Come scrive Agnese Galotti, “val la pena osservare come la capacità di negare sia uno stupefacente fenomeno umano! Come ogni meccanismo di difesa ha sicuramente la sua funzionalità, ma oltre certi limiti, sfocia nell’autoinganno o peggio, nella malafede appunto. Che cosa tendiamo a negare? Il dolore, evidentemente: il nostro, e quello altrui; ma anche tutte quelle condizioni che ci disturbano, che ci tirano in ballo richiedendoci un qualche cambiamento, interiore o esteriore. Siamo tutti degli ‘avari cognitivi’ – come afferma Stanley Cohen – ovvero cerchiamo di semplificare le nuove informazioni e di adattarle alle nostre concezioni precedenti, piuttosto che renderci disponibili al cambiamento, alla ristrutturazione del nostro campo cognitivo (ed emotivo!). Dunque si tende a negare qualcosa che già ‘si sa’, qualcosa che non è (o non è più) inconscio ma che non ha ancora trovato posto, a pieno diritto, nella coscienza. Ogni nuova consapevolezza, soprattutto se ‘provocatoria’, richiede una sorta di adattamento del bagaglio conoscitivo precedente, un rinnovamento di tutto l’ambiente interiore: la negazione ci risparmia proprio questo faticoso lavoro. Ma ogni pigrizia ha un prezzo: ne resta oscurata, in qualche modo inficiata, la limpidezza della nostra percezione, la fluidità del nostro pensiero, la coerenza del nostro agire. Negare comporta di restare – come coscienza – in quella zona semibuia in cui contemporaneamente ‘si sa e non si sa’, sospesi in un limbo, una sorta di adattamento ‘di emergenza’ che spesso finisce per durare troppo a lungo” (A. Galotti, “Uscire dalla negazione o il risveglio della coscienza”, in “Individuazione – Trimestrale di psicologia analitica e Filosofia sperimentale”, anno XV, n. 55, pag. III, aprile 2006).
Nella letteratura greca, un esempio evidente di “negazione freudiana” si trova nelle Argonautiche di Apollonio Rodio: nel III libro (vv. 442-471) la giovanissima Medea, follemente innamorata di Giasone, intende aiutarlo a riconquistare il vello d’oro. La fanciulla guarda l’eroe “struggendosi / il cuore di pena” (vv. 445-446); torna poi nella sua stanza, ma in lei si agitano pensieri d’amore: rivede Giasone e ritiene che nessuno gli sia pari; è preoccupatissima per lui, temendo che muoia nel tentativo di compiere l’impresa. La fanciulla piange lacrime “di tenero affanno e di pietà profondissima” (v. 462); rivolta a se stessa, poi, oscilla fra maledizioni all’indirizzo dell’eroe (“vada alla malora”, v. 464) ed espressioni di viva apprensione per lui (“oh potesse sfuggire illeso alla morte!”, v. 466). Come si vede, qui l’imprecazione contro Giasone costituisce il culmine di una sorta di “negazione freudiana” che viene subito smascherata dall’immediato ossimorico desiderio che l’eroe si salvi.

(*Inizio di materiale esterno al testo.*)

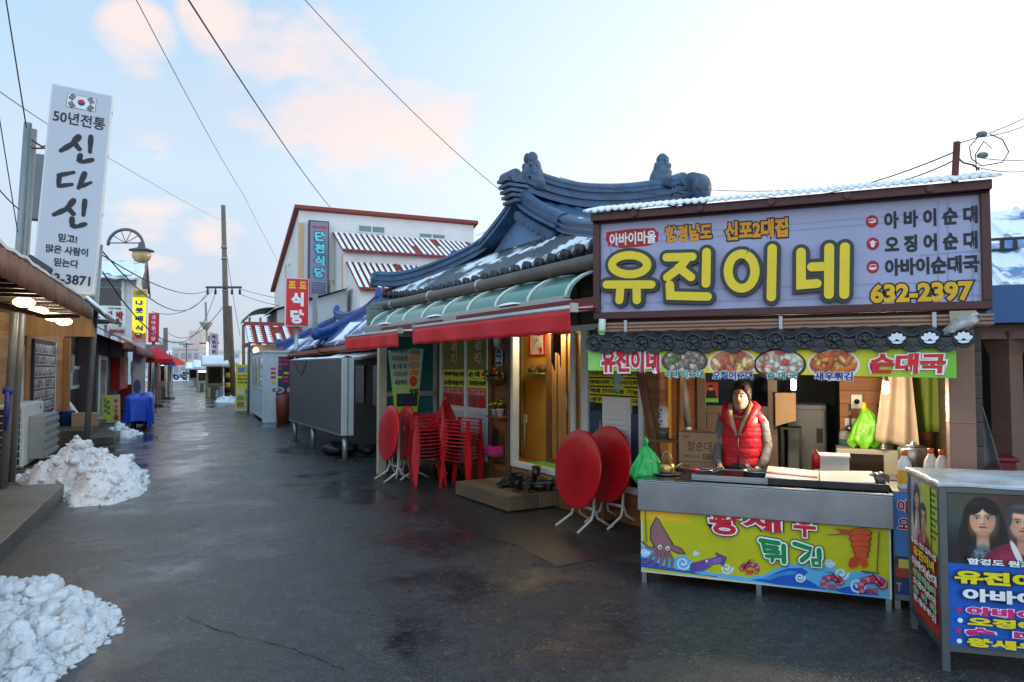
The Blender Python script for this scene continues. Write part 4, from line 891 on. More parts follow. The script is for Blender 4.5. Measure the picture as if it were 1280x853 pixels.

La “negazione freudiana” ritorna allorché Medea desidera che Giasone torni “salvo in patria” (v. 467), un auspicio che mimetizza la reale volontà della ragazza che egli possa rimanere con lei. Tuttavia il narratore onnisciente allude qui evidentemente, come potevano comprendere i lettori colti, al ben noto svolgimento successivo dei fatti, con la fuga di Medea dalla Colchide insieme con l’uomo amato.